The archive argument¶
Mademli's distinctive contribution is to read the weird as an archive of crisis — a taxonomic gesture that collected films by external aesthetic resemblance and used genre-making to streamline a peripheral cultural economy. The reading borrows Roger Lockhurst's observation that "weird fiction generates its own 'archive fever,' hallucinating into existence phantoms of the catalogue."
Synchronicity, 23 April 2010¶
The chapter's key argument links the weird to a single date: 23 April 2010, when Papandreou announced the bailout from Kastellorizo and Dogtooth premiered in European distribution in London. Dogtooth's linguistic-displacement plot (where "sea" means "leather armchair") and Papandreou's framed-against-the-horizon broadcast are read together as the founding synchronicity of crisis-as-myth in Greek media.
Counter-currents in the same chapter¶
- The Shit and the Fan (Bourikas, 2012) — the counter-program of small-gauge experimental shorts deliberately positioned outside both old and new Greek cinema.
- LabA — the makeshift film laboratory whose obsolete-media practice is read as a double-structure critique of weird-wave laboratory aesthetics.

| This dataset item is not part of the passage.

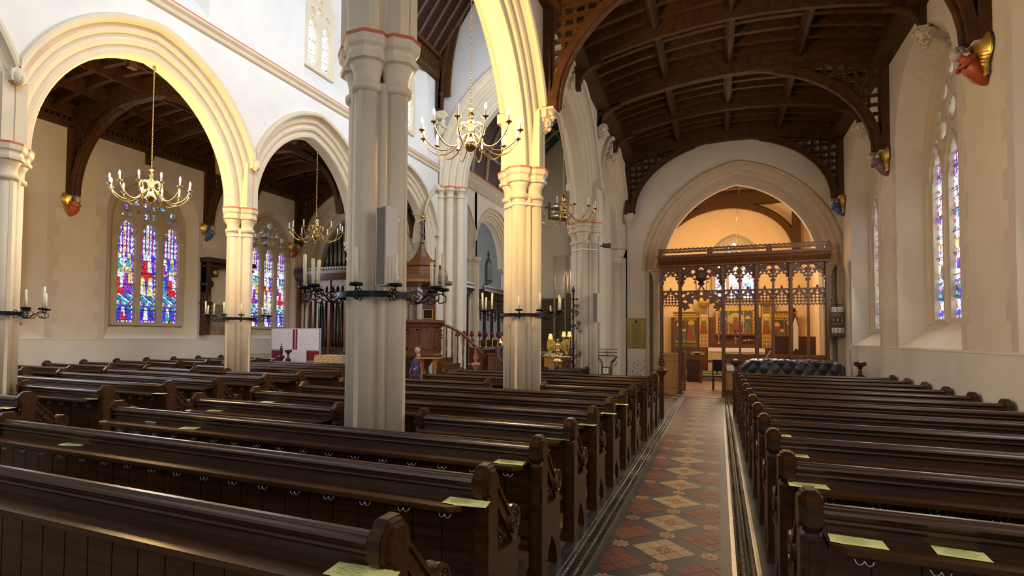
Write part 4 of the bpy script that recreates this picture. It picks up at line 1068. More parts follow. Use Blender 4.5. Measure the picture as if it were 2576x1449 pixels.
for x in (-.58, 1.78):
    m = MB(); m.box(x-.20, x+.20, -.10, 0, 0, 3.05); m.build('pier', WDR, rer)
    def pier(u, v):
        if abs(u) > .135: return 3
        if v < .45: return (3, 1, 6)[int(hyp((u*7) % 1-.5, (v*6) % 1-.5)*5) % 3]
        if v > 1.40: return (3, 1, 2)[int(hyp((u*8) % 1-.5, (v*7) % 1-.5)*5) % 3]
        return 3 if abs(u) > .11 else 6 if v > 1.3 else 3
    board('painted_saint_panel', x, 1.28, .34, 1.72, figs([(0, .55, .72, 1, 1)], pier, 1), -.11, .014)
    m = MB(); m.lathe([(.18,3.0),(.22,3.05),(.26,3.12),(.28,3.16),(.28,3.22),(.2,3.24)], (x,-.02,0), 8, ph=.5, sm=False)
    for k in range(10): m.sph((x+.25*cos(k*pi/5), -.02+.15*sin(k*pi/5), 3.27), .035, 6, 4)
    m.build('gilt_capital', GLD, rer)
for x, w in ((-1.30, .95), (2.42, .85)):
    def wing(u, v):
        if abs(abs(u)-w/2) < .035 or abs(u) < .025: return 2
        if v > .98: return 3 if (v-.98) < .20*abs(((u/.12) % 1)-.5)*2+.05 else 2
        if v < .10: return 3 if int(u*20) % 2 else 2
        return 5
    board('painted_scene_panel', x, 1.45, w, 1.2, figs([(-.27, .12, .75, 0, 1), (.22, .10, .86, 1, 1), (-.08, .1, .5, 2, 0)], wing, 1), res=.016)
    m = MB(); m.box(x-w/2-.04, x+w/2+.04, -.12, 0, 2.55, 2.62)
    for i in range(12): m.sph((x-w/2+.04+i*w/11.5, -.08, 2.66), .038, 6, 4); m.sph((x-w/2+.04+i*w/11.5, -.10, 2.52), .03, 6, 4)
    m.prism([(-.16, 2.78), (-.12, 2.72), (0, 2.70), (0, 2.80)], 'x', x-w/2-.04, x+w/2+.04); m.build('gilt_cresting', GLD, rer)
    def low(u, v): return 3 if (abs(abs(u)-w/2) < .03 or abs(u) < .02 or v > .24) else 5
    board('lower_panel', x, .55, w, .85, lambda u, v: 2 if (abs(abs(u)-w/2) < .03 or abs(u) < .03 or v > .74) else 5, res=.03)
m = MB(); m.box(-.10, 1.42, -.30, 0, 1.30, 1.42); m.box(-.18, 1.50, -.5, 0, 1.18, 1.32); m.box(-.10, 1.42, -.02, .02, 1.40, 1.86); m.box(-.1, 1.4, -.26, 0, 1.78, 1.84); m.build('gradine_shelf', WDR, rer)
m = MB(); m.box(-.12, -.02, -.06, 0, 1.84, 2.86); m.box(1.30, 1.40, -.06, 0, 1.84, 2.86); m.box(-.12, 1.42, -.06, 0, 2.82, 2.92)
for i in range(16): m.sph((-.08+i*.096, -.04, 2.98), .035, 6, 4)
m.build('gilt_frame', GLD, rer)
# altar and cloth
alt = thing('chapel_altar', 'chapel altar under a patterned gold and white frontal', 'altar', (.62, 26.1, .30))
m = MB(); m.box(-.95, .95, -.3, .35, 0, .94); m.build('table', WDR, alt)
def front(u, v):
    if v > .80: return 6
    return 3 if hyp((u/.085) % 1-.5, (v/.085) % 1-.5) < .27 else 6
cl = thing('altar_cloth', 'white and gold cloth draped over the chapel altar', 'cloth', (.62, 26.1, .30))
paint('frontal', front, 2.02, .93, .0125, None).build('frontal', pm, cl, (0, -.33, .02))
m = MB(); m.box(-1.01, 1.01, -.35, .36, .945, .965); m.box(-1.01, 1.01, -.352, -.345, .82, .95); m.box(-1.02, -1.01, -.33, .36, .05, .95); m.build('fair_linen', WHT, cl)
def cross(name, x, y, z, h, mt, label):
    m = MB(); m.lathe([(.05,0),(.05,.015),(.02,.03),(.012,.06)], (0,0,0), 10); m.box(-.012,.012,-.008,.008,.05,h); m.box(-h*.28,h*.28,-.008,.008,h*.68,h*.68+.025)
    return tag(m.build(name, mt, None, (x, y, z)), label, 'cross')
cross('altar_cross', .64, 26.95, 1.425, .30, BRS, 'small brass cross standing on the shelf above the altar')
def flowers(label, p, sc=1.0):
    t = thing('flower_arrangement', label, 'flowers', p); m = MB(); rd = random.Random(int(p[0]*100))
    for i in range(60):
        a, r = rd.uniform(0, 6.28), rd.uniform(0, .2)*sc; m.sph((r*cos(a)*1.3, r*sin(a)*.6, .04+rd.uniform(0, .16)*sc*(1-r/.3)), .022*sc, 5, 4, sc=(1.6,.5,.9))
    m.build('foliage', mat('dark_leaves', (.03,.07,.02), .6, var=.5), t)
    for c, n in (((.75,.25,.3), 7), ((.85,.75,.6), 7)):
        m = MB()
        for i in range(n): a, r = rd.uniform(0, 6.28), rd.uniform(0, .15)*sc; m.sph((r*cos(a)*1.3, r*sin(a)*.6-.03, .10+rd.uniform(0, .12)*sc), .026*sc, 7, 5)
        m.build('blooms', mat('petals', c, .6, var=.3, scale=20), t)
flowers('pink and cream flowers low on the altar shelf, right of the brass cross', (1.12, 26.95, 1.42))
def candlestick(label, p, h, lit=False):
    t = thing('altar_candlestick', label, 'candlestick', p); m = MB(); m.lathe([(.04,0),(.04,.01),(.012,.03),(.018,.08),(.01,.12),(.01,h-.03),(.028,h)], (0,0,0), 10); m.build('stick', BRS, t)
    m = MB(); m.lathe([(.010,h),(.010,h+.1)], (0,0,0), 8); m.build('candle', CND, t)
candlestick('brass candlestick at the left end of the altar shelf', (-.0, 26.78, 1.425), .28)
# chapel pendant lamp with glowing bulbs seen through the screen
t = thing('chapel_chandelier', 'chandelier in the chapel, its glowing bulbs seen through the screen tracery', 'chandelier', (.62, 24.0, 4.05))
m = MB(); m.tube([(0,0,.2),(.02,0,3.9)], .008, 6); m.build('chain', BRS, t)
m = MB(); m.lathe([(.02,.25),(.03,.2),(.02,.1),(.06,0),(.05,-.06),(.01,-.1)], (0,0,0), 12)
for k in range(6): a = k*pi/3+.3; m.tube([(.03*cos(a),.03*sin(a),0),(.16*cos(a),.16*sin(a),-.07),(.26*cos(a),.26*sin(a),.04)], .006, 6)
m.build('arms', BRS, t)
for k in range(6):
    a = k*pi/3+.3; m = MB(); m.sph((.26*cos(a), .26*sin(a), .12), .026, 8, 6, sc=(1,1,1.6)); m.build('bulb', BLB, t)
plight('chapel_lamp_light', (0, 0, .25), 230, (1, .68, .38), .25, t)
plight('chapel_altar_fill', (.6, 21.2, 6.6), 300, (1, .68, .38), .3)  # hidden warm point light added to brighten the chapel, no fixture
plight('chapel_sanctuary_fill', (-1.6, 24.6, 4.6), 90, (1, .68, .38), .2)  # another unseen chapel fill, added without a lamp body
# rail, stall and chair inside the chapel
t = thing('chapel_rail', 'low dark oak rail across the chapel doorway view', 'rail', (-.60, 23.2, 0)); m = MB(); m.box(-.05,1.6,-.05,.05,.78,.86); m.box(-.05,.05,-.04,.04,0,.8); m.box(1.2,1.28,-.04,.04,0,.8); m.box(.5,.56,-.03,.03,.3,.8); m.build('frame', WDR, t)
t = thing('reading_desk', 'small sloped reading desk with a white book behind the screen', 'desk', (-.75, 23.9, 0)); m = MB(); m.box(-.35,.1,-.2,.2,0,.85); m.prism([(-.25,.98),(.22,1.1),(.22,1.14),(-.25,1.02)], 'x', -.22, .25); m.build('desk', WD, t)
m = MB(); m.box(-.1,.1,-.12,.1,1.10,1.13); m.build('book', WHT, t)
t = thing('chapel_chair', 'dark slender chair just inside the screen doorway, right side', 'chair', (.02, 20.2, 0))
m = MB()
for x in (-.2,.2):
    m.box(x-.018,x+.018,-.018,.018,0,.98)
m.build('back_leg', WD, t); m = MB(); m.box(-.2,.2,-.012,.012,.62,.98); m.build('backrest', mat('navy_cloth', (.015,.015,.06), .8, var=.2), t); m = MB(); m.box(-.22,.22,0,.40,.43,.47); m.build('seat', WD, t); m = MB(); m.box(-.2,-.165,.36,.395,0,.43); m.box(.165,.2,.36,.395,0,.43); m.build('front_leg', WD, t)
# statue niche on the right behind the screen
t = thing('draped_statue', 'tall dark canopied figure hung with white cloth, behind the right screen bay', 'statue', (2.45, 24.2, 0)); m = MB()
m.lathe([(.16,0),(.12,.5),(.11,1.2),(.14,1.25)], (0,0,0), 10); m.lathe([(.14,1.25),(.13,1.7),(.16,2.1),(.11,2.45),(.05,2.6)], (0,0,0), 14, sx=1, sy=.7); m.sph((0,0,2.7), .085, 10, 8); m.build('figure', WD, t)
m = MB(); m.prism([(-.13,1.35),(-.02,1.22),(.03,1.32),(.12,1.27),(.12,2.1),(.04,2.45),(-.04,2.2)], 'y', -.17, -.15); m.build('white_cloth', WHT, t)
m = MB(); m.box(1.9, 3.2, 24.8, 24.95, 0, 1.75); st(m.build('wall_panelling', WD))
# ---- piano under a quilted cover
pc = mat('black_quilted_nylon', (.016,.019,.025), .34, var=.2, scale=30)
t = thing('quilted_piano_cover', 'black quilted cover over a grand piano, behind the right pews', 'cover', (1.56, 16.3, 0)); m = MB(); v = []; f = []; NX, NZ = 150, 64
def prof_(u, w):               # u along x -1..1, w round the section 0..1
    x = u*1.05; e = max(0, abs(u)-.86)/.14; hgt = 1.12-.10*e*e-(.10*(1 if u < -.72 else 0)*(abs(u)-.72)/.28)
    dy = .62*(1-.25*e*e)
    if w < .45: t_ = w/.45; y, z = -dy-.05*(1-t_), .02+(hgt-.08)*t_
    elif w < .55: t_ = (w-.45)/.10; a = t_*pi/2; y, z = -dy+.08*(1-cos(a))*1, hgt-.06+.06*sin(a)
    else: t_ = (w-.55)/.45; y, z = -dy+.08+(2*dy-.08)*t_, hgt
    s_ = w*2.6; q = min(abs(((x*4.2+s_*2.4) % 1)-.5), abs(((x*4.2-s_*2.4) % 1)-.5))
    d = .030*sqrt(max(0, q*2))+.012*sin(x*9+w*17)
    return (x+.03*sin(w*9)*e, y-d*(w < .5), z+d*(w >= .45))
for j in range(NZ+1):
    for i in range(NX+1): v.append(prof_(-1+2*i/NX, j/NZ))
for j in range(NZ):
    for i in range(NX): a = j*(NX+1)+i; f.append((a, a+1, a+NX+2, a+NX+1))
m.add(v, f, 0, True)
m.prism([(v[i*(NX+1)][1], v[i*(NX+1)][2]) for i in range(NZ+1)]+[(.6, .02)], 'x', -1.055, -1.045); m.prism([(v[i*(NX+1)+NX][1], v[i*(NX+1)+NX][2]) for i in range(NZ+1)]+[(.6, .02)], 'x', 1.045, 1.055); m.build('cover', pc, t)
def fold(x0, x1): pass
o = MB(); o.box(-.16,.10,-.1,.1,0,.006); o.prism([(-.02,.01),(.0,.01),(.10,.19),(.08,.20)], 'y', -.03, .11)
tag(o.build('open_card', mat('card', (.5,.4,.3), .6, var=.1), None, (1.05, 16.05, 1.175)), 'small folded card standing on the quilted piano cover', 'card')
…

- Amnesia Diaries, spectres-are-haunting-europe, vlihi — three films read for the way they mobilize analog film against the weird's digital festival circuit.
Weird vs eerie¶
Mark Fisher's distinction — "the weird is constituted by a presence — the presence of that which does not belong"; "the eerie, by contrast, is constituted by a failure of absence or by a failure of presence" — is used in section 3.2.4 to read Lanthimos's vlihi as a turn from weird to eerie, and from genre-as-archive to genre-as-unarchivable.